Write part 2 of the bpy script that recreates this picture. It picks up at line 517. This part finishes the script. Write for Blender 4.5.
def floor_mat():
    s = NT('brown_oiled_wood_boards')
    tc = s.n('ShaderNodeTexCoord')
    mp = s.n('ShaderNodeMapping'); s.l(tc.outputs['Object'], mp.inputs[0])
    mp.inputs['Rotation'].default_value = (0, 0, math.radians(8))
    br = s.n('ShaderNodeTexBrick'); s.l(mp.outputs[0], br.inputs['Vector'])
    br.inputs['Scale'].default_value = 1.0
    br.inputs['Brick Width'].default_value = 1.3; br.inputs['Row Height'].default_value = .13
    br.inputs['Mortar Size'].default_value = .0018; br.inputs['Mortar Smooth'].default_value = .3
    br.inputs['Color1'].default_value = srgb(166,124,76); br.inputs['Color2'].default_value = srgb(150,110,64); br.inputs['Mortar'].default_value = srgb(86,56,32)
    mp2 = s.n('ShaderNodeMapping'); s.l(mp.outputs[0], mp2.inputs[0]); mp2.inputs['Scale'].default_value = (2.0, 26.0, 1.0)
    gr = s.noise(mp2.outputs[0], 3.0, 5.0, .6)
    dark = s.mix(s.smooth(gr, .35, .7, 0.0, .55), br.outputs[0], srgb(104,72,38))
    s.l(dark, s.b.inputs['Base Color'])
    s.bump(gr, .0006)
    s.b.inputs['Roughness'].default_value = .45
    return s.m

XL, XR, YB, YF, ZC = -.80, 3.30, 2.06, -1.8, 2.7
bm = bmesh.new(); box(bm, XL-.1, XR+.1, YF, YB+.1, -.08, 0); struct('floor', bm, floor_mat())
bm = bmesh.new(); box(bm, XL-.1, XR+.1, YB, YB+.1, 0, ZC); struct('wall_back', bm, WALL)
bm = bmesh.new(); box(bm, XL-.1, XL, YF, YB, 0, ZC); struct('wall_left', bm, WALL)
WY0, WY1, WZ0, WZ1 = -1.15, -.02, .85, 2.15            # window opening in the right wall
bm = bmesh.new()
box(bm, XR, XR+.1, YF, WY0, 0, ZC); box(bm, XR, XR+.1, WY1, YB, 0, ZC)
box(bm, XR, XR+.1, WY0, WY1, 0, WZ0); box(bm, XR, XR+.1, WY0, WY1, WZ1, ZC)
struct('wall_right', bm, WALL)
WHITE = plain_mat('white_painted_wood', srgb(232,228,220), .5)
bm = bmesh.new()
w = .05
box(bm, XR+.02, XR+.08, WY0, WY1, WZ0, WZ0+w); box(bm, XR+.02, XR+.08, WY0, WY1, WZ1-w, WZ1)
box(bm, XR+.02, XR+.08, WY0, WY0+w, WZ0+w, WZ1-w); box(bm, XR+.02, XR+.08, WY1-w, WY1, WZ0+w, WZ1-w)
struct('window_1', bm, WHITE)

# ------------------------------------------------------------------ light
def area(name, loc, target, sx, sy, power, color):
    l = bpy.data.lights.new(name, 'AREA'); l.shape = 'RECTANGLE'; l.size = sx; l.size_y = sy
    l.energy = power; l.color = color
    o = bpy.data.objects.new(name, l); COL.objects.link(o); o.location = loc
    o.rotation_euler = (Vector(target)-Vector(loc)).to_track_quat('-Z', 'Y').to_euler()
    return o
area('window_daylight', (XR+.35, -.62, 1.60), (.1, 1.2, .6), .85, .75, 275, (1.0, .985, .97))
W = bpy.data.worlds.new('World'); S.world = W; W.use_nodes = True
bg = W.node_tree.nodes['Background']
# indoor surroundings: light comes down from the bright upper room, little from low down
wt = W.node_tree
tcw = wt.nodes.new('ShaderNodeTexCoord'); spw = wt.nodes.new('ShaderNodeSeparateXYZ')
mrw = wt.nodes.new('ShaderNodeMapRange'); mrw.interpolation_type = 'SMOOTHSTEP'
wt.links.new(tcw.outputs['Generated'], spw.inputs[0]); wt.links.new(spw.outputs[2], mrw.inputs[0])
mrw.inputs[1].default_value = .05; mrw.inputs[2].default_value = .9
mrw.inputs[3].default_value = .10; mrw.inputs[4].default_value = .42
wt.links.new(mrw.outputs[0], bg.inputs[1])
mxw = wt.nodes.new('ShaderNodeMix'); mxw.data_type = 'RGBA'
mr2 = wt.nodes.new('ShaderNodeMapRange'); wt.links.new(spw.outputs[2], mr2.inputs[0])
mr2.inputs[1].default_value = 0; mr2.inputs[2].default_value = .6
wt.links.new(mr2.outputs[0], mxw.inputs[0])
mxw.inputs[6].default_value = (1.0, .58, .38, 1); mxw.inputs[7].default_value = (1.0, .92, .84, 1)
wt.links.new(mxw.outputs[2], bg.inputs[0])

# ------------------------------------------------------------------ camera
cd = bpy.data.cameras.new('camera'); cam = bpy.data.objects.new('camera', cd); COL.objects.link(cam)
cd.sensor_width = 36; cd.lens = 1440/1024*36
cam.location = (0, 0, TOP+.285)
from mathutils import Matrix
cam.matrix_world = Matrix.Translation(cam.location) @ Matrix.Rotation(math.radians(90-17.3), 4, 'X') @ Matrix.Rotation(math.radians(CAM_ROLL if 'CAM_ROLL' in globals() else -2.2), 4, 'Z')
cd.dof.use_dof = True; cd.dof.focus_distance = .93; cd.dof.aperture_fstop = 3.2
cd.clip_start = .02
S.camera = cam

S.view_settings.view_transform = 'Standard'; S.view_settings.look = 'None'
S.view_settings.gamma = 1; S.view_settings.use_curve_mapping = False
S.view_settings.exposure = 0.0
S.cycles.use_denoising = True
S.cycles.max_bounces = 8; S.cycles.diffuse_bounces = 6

========

Only the lines from the opening of the material through the line with "struct('window_1', bm, WHITE)" should be echoed, exactly as written.

Write part 2 of the bpy script that recreates this picture. It picks up at line 517. This part finishes the script. Write for Blender 4.5.
def floor_mat():
    s = NT('brown_oiled_wood_boards')
    tc = s.n('ShaderNodeTexCoord')
    mp = s.n('ShaderNodeMapping'); s.l(tc.outputs['Object'], mp.inputs[0])
    mp.inputs['Rotation'].default_value = (0, 0, math.radians(8))
    br = s.n('ShaderNodeTexBrick'); s.l(mp.outputs[0], br.inputs['Vector'])
    br.inputs['Scale'].default_value = 1.0
    br.inputs['Brick Width'].default_value = 1.3; br.inputs['Row Height'].default_value = .13
    br.inputs['Mortar Size'].default_value = .0018; br.inputs['Mortar Smooth'].default_value = .3
    br.inputs['Color1'].default_value = srgb(166,124,76); br.inputs['Color2'].default_value = srgb(150,110,64); br.inputs['Mortar'].default_value = srgb(86,56,32)
    mp2 = s.n('ShaderNodeMapping'); s.l(mp.outputs[0], mp2.inputs[0]); mp2.inputs['Scale'].default_value = (2.0, 26.0, 1.0)
    gr = s.noise(mp2.outputs[0], 3.0, 5.0, .6)
    dark = s.mix(s.smooth(gr, .35, .7, 0.0, .55), br.outputs[0], srgb(104,72,38))
    s.l(dark, s.b.inputs['Base Color'])
    s.bump(gr, .0006)
    s.b.inputs['Roughness'].default_value = .45
    return s.m

XL, XR, YB, YF, ZC = -.80, 3.30, 2.06, -1.8, 2.7
bm = bmesh.new(); box(bm, XL-.1, XR+.1, YF, YB+.1, -.08, 0); struct('floor', bm, floor_mat())
bm = bmesh.new(); box(bm, XL-.1, XR+.1, YB, YB+.1, 0, ZC); struct('wall_back', bm, WALL)
bm = bmesh.new(); box(bm, XL-.1, XL, YF, YB, 0, ZC); struct('wall_left', bm, WALL)
WY0, WY1, WZ0, WZ1 = -1.15, -.02, .85, 2.15            # window opening in the right wall
bm = bmesh.new()
box(bm, XR, XR+.1, YF, WY0, 0, ZC); box(bm, XR, XR+.1, WY1, YB, 0, ZC)
box(bm, XR, XR+.1, WY0, WY1, 0, WZ0); box(bm, XR, XR+.1, WY0, WY1, WZ1, ZC)
struct('wall_right', bm, WALL)
WHITE = plain_mat('white_painted_wood', srgb(232,228,220), .5)
bm = bmesh.new()
w = .05
box(bm, XR+.02, XR+.08, WY0, WY1, WZ0, WZ0+w); box(bm, XR+.02, XR+.08, WY0, WY1, WZ1-w, WZ1)
box(bm, XR+.02, XR+.08, WY0, WY0+w, WZ0+w, WZ1-w); box(bm, XR+.02, XR+.08, WY1-w, WY1, WZ0+w, WZ1-w)
struct('window_1', bm, WHITE)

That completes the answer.